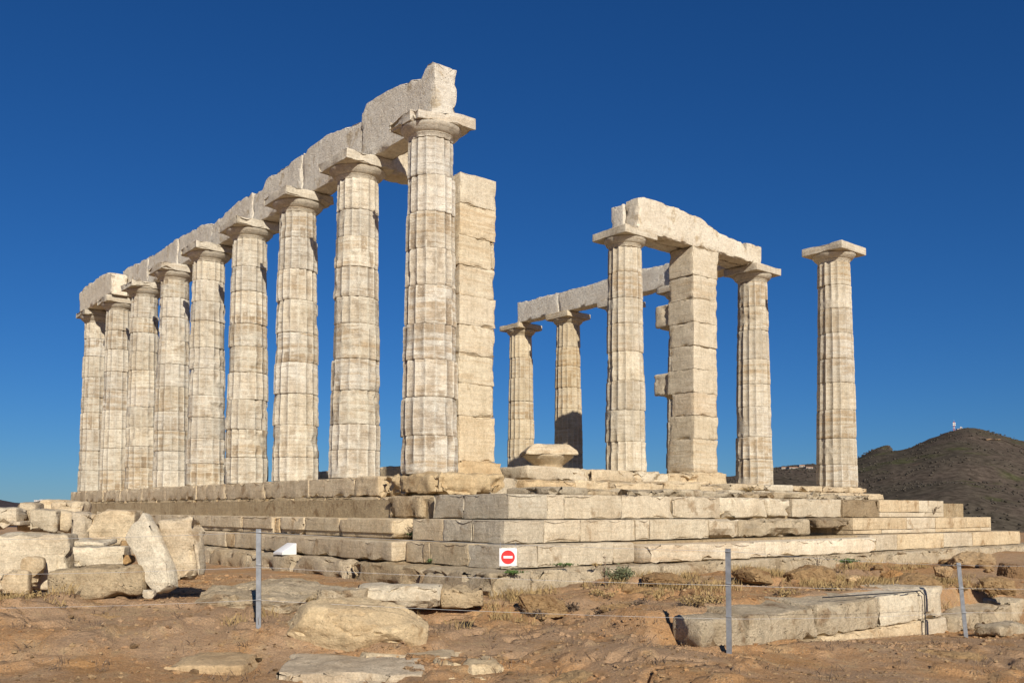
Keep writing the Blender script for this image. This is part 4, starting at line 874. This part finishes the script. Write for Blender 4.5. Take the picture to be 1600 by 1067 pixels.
sign = thing("no_entry_sign", "square white sign with red no-entry disc hanging on the wire", "sign", (sp.x, sp.y, sp.z - .115), .02)
mk("plate", block_mesh("plate", (.158, .004, .162), M['white'], .001, .2, 0, 0), sign)
def disc(name, r, y, mat, n=48):
    V = [(r * math.cos(2 * math.pi * i / n), yy, r * math.sin(2 * math.pi * i / n)) for yy in (0, y) for i in range(n)]
    F = [[i, (i + 1) % n, n + (i + 1) % n, n + i] for i in range(n)] + [list(range(n))[::-1], [n + i for i in range(n)]]
    return mesh_from(name, V, F, M[mat], 30, False)
mk("red_disc", disc("red_disc", .063, -.0015, 'red'), sign, (0, -.0022, 0))
mk("white_bar", block_mesh("white_bar", (.083, .0015, .022), M['white'], .0004, .2, 0, 0), sign, (0, -.0048, 0))
for sx in (-.07, .07): mk("tie", tube_mesh("tie", [(sx, -.003, .07), (sx, .0, .1), (sx, .004, .135)], .002, M['wire'], 5), sign)
# white information desk
pn = thing("information_panel", "white wedge-shaped information panel standing on the left foundation step", "information panel", tuple(T(1.62, -1.84, -1.347)), -.885)
w, dp = .34, .26
V = [(-w/2, -dp/2, 0), (w/2, -dp/2, 0), (w/2, dp/2, 0), (-w/2, dp/2, 0), (-w/2, -dp/2, .03), (w/2, -dp/2, .03), (w/2, dp/2, .19), (-w/2, dp/2, .19)]
mk("desk_body", mesh_from("desk_body", V, [[3, 2, 1, 0], [0, 1, 5, 4], [1, 2, 6, 5], [2, 3, 7, 6], [3, 0, 4, 7], [4, 5, 6, 7]], M['panel'], 20, False), pn)
sl = math.atan2(.16, dp)
mk("text_plate", block_mesh("text_plate", (w * .92, .28, .006), M['white'], .002, .3, 0, 0), pn, (0, 0, .114), (sl, 0, 0))

# ------------------------------------------------------------------ plants
def blades(name, pts, mat, rs, hmin, hmax, n, spread, width=.006, up=0.7, kind=None):
    V = []; F = []
    for (x, y, z) in pts:
        for _ in range(n):
            a = rs.uniform(0, 6.283); h = rs.uniform(hmin, hmax); d = spread * rs.random() ** .5; bx, by = x + d * math.cos(a), y + d * math.sin(a)
            tl = rs.uniform(0, 1 - up) * 1.6; b2 = rs.uniform(0, 6.283); tx, ty = bx + h * tl * math.cos(b2), by + h * tl * math.sin(b2); px_, py_ = -math.sin(b2) * width, math.cos(b2) * width
            i = len(V); V += [(bx - px_, by - py_, z - .01), (bx + px_, by + py_, z - .01), ((bx + tx) / 2 + px_ * .7, (by + ty) / 2 + py_ * .7, z + h * .6), (tx, ty, z + h)]
            F += [[i, i + 1, i + 2], [i, i + 2, i + 3]]
    return mesh_from(name, V, F, M[mat], None, False)
rs = random.Random(9)
def shrub(label, loc, r, h, n, mat, leaf=.03, stems=9, name="shrub", thin=False):
    root = thing(name, label, "shrub" if not thin else "plant", loc)
    V = []; F = []; SV = []; SF = []
    for k in range(stems):
        a = rs.uniform(0, 6.283); q = rs.random() ** .6; tip = Vector((r * q * math.cos(a), r * q * math.sin(a), h * rs.uniform(.55, 1.0) * (1 - .35 * q)))
        mid = tip * .5 + Vector((0, 0, .12 * h)); base = Vector((tip.x * .1, tip.y * .1, -.02))
        pts = [base, mid, tip]; i0 = len(SV)
        for p in pts:
            for j in range(3): SV.append((p.x + .004 * math.cos(j * 2.1), p.y + .004 * math.sin(j * 2.1), p.z))
        for s_ in range(2):
            for j in range(3): SF.append([i0 + s_ * 3 + j, i0 + s_ * 3 + (j + 1) % 3, i0 + s_ * 3 + 3 + (j + 1) % 3, i0 + s_ * 3 + 3 + j])
        for _ in range(n // stems):
            f = rs.uniform(.25, 1.05); c = (base.lerp(mid, f * 2) if f < .5 else mid.lerp(tip, f * 2 - 1)) + Vector((rs.gauss(0, .16 * r), rs.gauss(0, .16 * r), rs.gauss(0, .08 * h)))
            c.z = max(c.z, .01)
            d1 = Vector((rs.gauss(0, 1), rs.gauss(0, 1), rs.gauss(.5, .8))).normalized(); d2 = d1.cross(Vector((rs.gauss(0, 1), rs.gauss(0, 1), rs.gauss(0, 1)))).normalized(); s_ = leaf * rs.uniform(.6, 1.4); i = len(V)
            V += [tuple(c - d1 * s_), tuple(c + d2 * s_ * .35), tuple(c + d1 * s_), tuple(c - d2 * s_ * .35)]; F.append([i, i + 1, i + 2, i + 3])
    mk("stems", mesh_from("stems", SV, SF, M['twig'], None, False), root); mk("foliage", mesh_from("foliage", V, F, M[mat], None, False), root)
    return root
shrub("grey-green dry shrub at the corner foundation below the right steps", at(968, 912, 11.5), .2, .27, 900, 'leaf', .02, 26)
shrub("small green plant growing from the hole in the left steps", T(-1.08, -1.0, -1.03), .12, .12, 160, 'leafg', .02, 8)
shrub("dry brown plant filling the hole in the left steps", T(-1.0, -.95, -.98), .16, .22, 150, 'twig', .02, 14)
shrub("bright green low plant on the left foundation edge", at(676, 880, 12.9), .09, .07, 150, 'leafg', .018, 7)
shrub("small green plant at the corner below the no-entry sign", at(803, 897, 11.3), .13, .06, 170, 'leafg', .02, 9)
shrub("dark green tuft on the top step left of the fallen capital", at(804, 765, 17.5), .18, .14, 260, 'leaf', .025, 12)
shrub("low green plant at the foot of the right steps near the sign", at(878, 884, 11.8), .17, .05, 160, 'leafg', .018, 9)
shrub("yellowish tuft at the steps' foot left of the grey shrub", at(932, 884, 12.1), .08, .05, 90, 'straw', .018, 8)
shrub("green cushion plant in the bank beside the right steps", at(1322, 878, 15.0), .22, .08, 240, 'leafg', .02, 10)
shrub("bare dry stalks before the right steps", at(1278, 888, 14.2), .2, .30, 40, 'twig', .02, 7, "dry_stalks", True)
shrub("thin dry stalks beside the grey shrub", at(946, 915, 11.4), .06, .42, 40, 'twig', .018, 5, "dry_stalks", True)
shrub("tall thin dry stalks standing before the fallen capital's block", at(880, 765, 17.6), .45, .34, 30, 'straw', .02, 7, "dry_stalks", True)
shrub("brown tuft in the stylobate left of the right column", at(1168, 768, 19.8), .2, .12, 160, 'straw', .025, 10)
shrub("small dry plant sprouting from the right steps' pale blocks", at(1459, 800, 20.0), .12, .2, 60, 'twig', .02, 7, "dry_stalks", True)
for px, py, Y in [(1085, 945, 9.75), (1110, 940, 10.0), (1225, 930, 10.9), (1300, 922, 11.8), (1015, 925, 11.0), (1500, 905, 13.6), (1545, 900, 14.2), (940, 930, 10.9), (150, 935, 10.0), (60, 938, 9.8)]:
    p = at(px, py, Y); p.z = gp(p.x, p.y).z - .01
    o = shrub("low tangle of dry straw coloured scrub on the bare soil", p, .2, .13, 200, 'straw', .022, 18, "dry_scrub"); o["group"] = "dry scrub on the soil"
for px, py, Y in [(838, 958, 10.25), (872, 938, 10.5), (893, 952, 10.4), (945, 962, 10.15), (962, 968, 10.05), (1000, 966, 10.0), (822, 945, 10.4), (1190, 893, 12.4), (1420, 900, 13.6), (1085, 905, 11.8)]:  # dark root tangles added in place of the bank's shaded hollows
    p = at(px, py, Y); p.z = gp(p.x, p.y).z - .02
    o = shrub("tangle of dark dry roots standing in for shaded hollows in the reddish bank", p, .13, .15, 110, 'twig', .022, 16, "hollow_shade_roots", True); o["group"] = "dry roots in the bank"
tufts = [tuple(T(-.9 - .1 * rs.random(), 7.4 + 4.8 * rs.random(), -.33)) for _ in range(60)]
tag(mk("ledge_grass", blades("ledge_grass", tufts, 'straw', rs, .04, .10, 22, .06)), "dry grass tufts along the ledge under the right columns", "grass", kind="stuff")
bp_ = []
for _ in range(760):
    x = rs.uniform(-.3, 7.5); y = 10.2 + .35 * max(x, 0) + rs.random() ** .8 * (2.6 + .3 * x)
    tt = (Vector((x, y)) - Vector((-1.4012, 15.5889))); s_ = tt.x * WX[0] + tt.y * WX[1]
    if s_ > -4.35: continue
    if vnoise(np.array([[x * 1.4, y * 1.4, 0]]), 5)[0] < -.05: continue
    bp_.append(tuple(gp(x, y)))
for _ in range(150):
    x = rs.uniform(-5.5, .5); y = rs.uniform(9.0, 10.9)
    if vnoise(np.array([[x * 1.8, y * 1.8, 0]]), 6)[0] < .2: continue
    bp_.append(tuple(gp(x, y)))
tag(mk("dry_grass", blades("dry_grass", bp_, 'straw', rs, .03, .13, 34, .13, .004, .45)), "sparse dry grass and roots on the reddish bank", "grass", kind="stuff")
tw_ = [tuple(gp(rs.uniform(-5, 6), rs.uniform(7.4, 10))) for _ in range(170)]
tag(mk("dry_litter", blades("dry_litter", tw_, 'twig', rs, .02, .07, 9, .08, .003, .1)), "dry twigs and litter strewn over the trodden ground", "litter", kind="stuff")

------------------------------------

▶ [Work to be completed]: Pictures stay out. Repeat only the lines from the beginning of the data through the line that has "0, .114), (sl, 0, 0))".

▶ [Task output]:
Keep writing the Blender script for this image. This is part 4, starting at line 874. This part finishes the script. Write for Blender 4.5. Take the picture to be 1600 by 1067 pixels.
sign = thing("no_entry_sign", "square white sign with red no-entry disc hanging on the wire", "sign", (sp.x, sp.y, sp.z - .115), .02)
mk("plate", block_mesh("plate", (.158, .004, .162), M['white'], .001, .2, 0, 0), sign)
def disc(name, r, y, mat, n=48):
    V = [(r * math.cos(2 * math.pi * i / n), yy, r * math.sin(2 * math.pi * i / n)) for yy in (0, y) for i in range(n)]
    F = [[i, (i + 1) % n, n + (i + 1) % n, n + i] for i in range(n)] + [list(range(n))[::-1], [n + i for i in range(n)]]
    return mesh_from(name, V, F, M[mat], 30, False)
mk("red_disc", disc("red_disc", .063, -.0015, 'red'), sign, (0, -.0022, 0))
mk("white_bar", block_mesh("white_bar", (.083, .0015, .022), M['white'], .0004, .2, 0, 0), sign, (0, -.0048, 0))
for sx in (-.07, .07): mk("tie", tube_mesh("tie", [(sx, -.003, .07), (sx, .0, .1), (sx, .004, .135)], .002, M['wire'], 5), sign)
# white information desk
pn = thing("information_panel", "white wedge-shaped information panel standing on the left foundation step", "information panel", tuple(T(1.62, -1.84, -1.347)), -.885)
w, dp = .34, .26
V = [(-w/2, -dp/2, 0), (w/2, -dp/2, 0), (w/2, dp/2, 0), (-w/2, dp/2, 0), (-w/2, -dp/2, .03), (w/2, -dp/2, .03), (w/2, dp/2, .19), (-w/2, dp/2, .19)]
mk("desk_body", mesh_from("desk_body", V, [[3, 2, 1, 0], [0, 1, 5, 4], [1, 2, 6, 5], [2, 3, 7, 6], [3, 0, 4, 7], [4, 5, 6, 7]], M['panel'], 20, False), pn)
sl = math.atan2(.16, dp)
mk("text_plate", block_mesh("text_plate", (w * .92, .28, .006), M['white'], .002, .3, 0, 0), pn, (0, 0, .114), (sl, 0, 0))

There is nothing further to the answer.